Biz Kuran öğretiyoruz, dinimizi öğretiyoruz diye çocukların hurafelerle kandırılmasının, laik cumhuriyet ve Atatürk karşıtı çocuklar yetiştirilmesinin önüne geçmeyi hedefliyoruz. Tarikatların, cemaatlerin elindeki Kuran kurslarında nasıl çocuklar yetiştirildiğini gördük. Bu çocuklar televizyonlara çıkıp ‘Atatürk’ü sevmiyorum ama Humeyni’yi seviyorum’ dediler. Biz, aksine, bu kurslarla ‘Humeyni’yi değil Atatürk’ü seviyorum’ diyen çocuklar, gençler yetişsin istiyoruz.

Konya’daki facia
Kuran kurslarıyla AKP’yi taklit ettiğiniz, bu yolla oy almaya çalıştığınız eleştirisine yanıtınız nedir?
- Bunun oyla, siyasetle ilgisi yok. Tarikatların, cemaatlerin elinde, başı bozuk Kuran kurslarında gizli saklı ne faaliyetler yürütüldüğünü biliyoruz. Buralar cumhuriyet karşıtı örgütlenmelerin merkezleri olarak kullanılıyor. O çocukların eğitimine, öğrenimine, can güvenliğine zerre kadar önem verilmiyor. Hurafeler Kuran diye ezberletiliyor. Konya’da kız çocuklarımızın ölümüyle sonuçlanan Kuran kursu binası faciası belleklerimizde tazeliğini koruyor. Kaymakamın bu kurstan, o binadan haberi var ama bir şey söylemiyor, yapamıyor.

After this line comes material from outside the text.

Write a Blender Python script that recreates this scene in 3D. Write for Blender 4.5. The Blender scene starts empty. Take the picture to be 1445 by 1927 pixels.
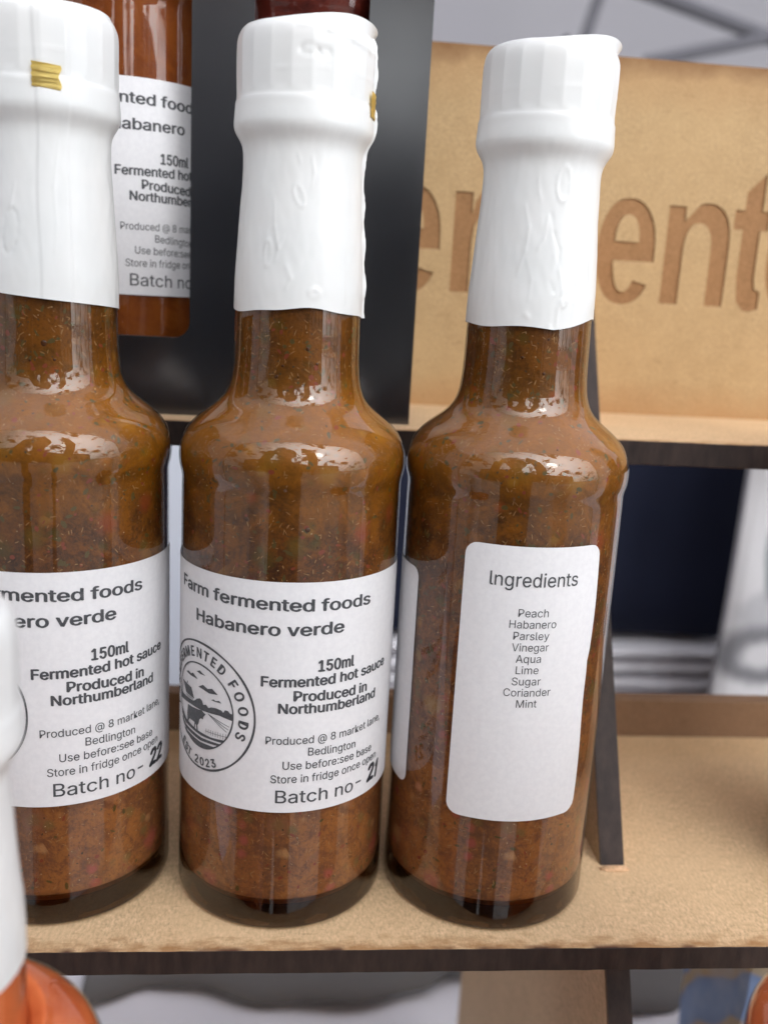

İngilizce kursu, yaz için sosyal tesis gibi açıklamalar getirmeye çalışıyor. Biz bunlar yerine talep edilmesi halinde dinimizin esasını oluşturan Kuran’ın doğru öğretilmesini, doğru aktarılmasını, doğru yorumlanmasını istiyoruz. Bu laikliğe aykırı değildir. Din eğitimi laiklik. Cumhuriyet ve Atatürk karşıtlığı olarak veriliyor. Böyle algılanıyor. Biz bunu değiştirmek istiyoruz. Dinimizin terörle birlikte anılmasının, Atatürk karşıtı, cumhuriyet karşıtı çocuklar, gençler yetiştirmek için istismar edilmesinin önüne geçmeye çalışıyoruz.

‘Çarşafa dolanmadık’
Bir süre önce ailesindeki çarşaflı kadınlarla partinize katılan ve Eyüp Belediye Başkan adayı olmak isteyen Emin Atmaca istifa etti. Bazı çarşaflı üyeler de istifa ederek rozetlerini çıkardılar. Bu durum, ‘çarşaf açılımı yapan CHP çarşafa dolandı’ biçiminde yorumlandı. Bu eleştiriye ne diyorsunuz?
- Ortada çarşafa dolanmak gibi bir durum yok. Olay yanlış yansıtılıyor, birbirine karıştırılıyor. Emin Atmaca ve bazı aile bireyleri Eyüp’te küçük bir törenle partiye katılmışlardı. İki tören söz konusuydu. Basının dikkatini çeken ve çarşaf açılımı diye sunduğu Sultangazi’deki büyük katılım töreniydi. Orada örtülü hanımlarla birlikte partiye büyük katılım oldu.
Ailesindeki çarşaflı, türbanlı hanımlarla katılan Ercan Karabayır şu anda belediye başkan adayımız ve çalışmalarını sürdürüyor. Ayrılması söz konusu değil. Eyüp’te istifa eden Emin Atmaca da Karabayır’ın akrabası. Emin Atmaca aday olamadığı için tipik bir tepki gösteriyor. Kaldı ki Atmaca’yla birlikte katılanların hepsi de istifa etmedi. Demek ki onun kişisel ikbal beklentisi varmış.
Emin Atmaca istifa ederken Mehmet Sevigen’le ilgili ağır suçlamalarda bulundu. Bir yerlere bağış yapmasını istediğini ifade etti, para istendiği imasında bulundu. Araştırma yaptırdınız mı, bu iddialara yanıtınız nedir?
- Bunların hepsi iftiradır. Böyle bir şey olabilir mi? Aday olamadığı için iftira atıyorlar. Benim veya arkadaşlarımın Emin Atmaca’ya adaylık sözü veya garantisi vermemiz söz konusu değil. Bu onun beklentisiymiş, olmayınca iftira atmaya başladı.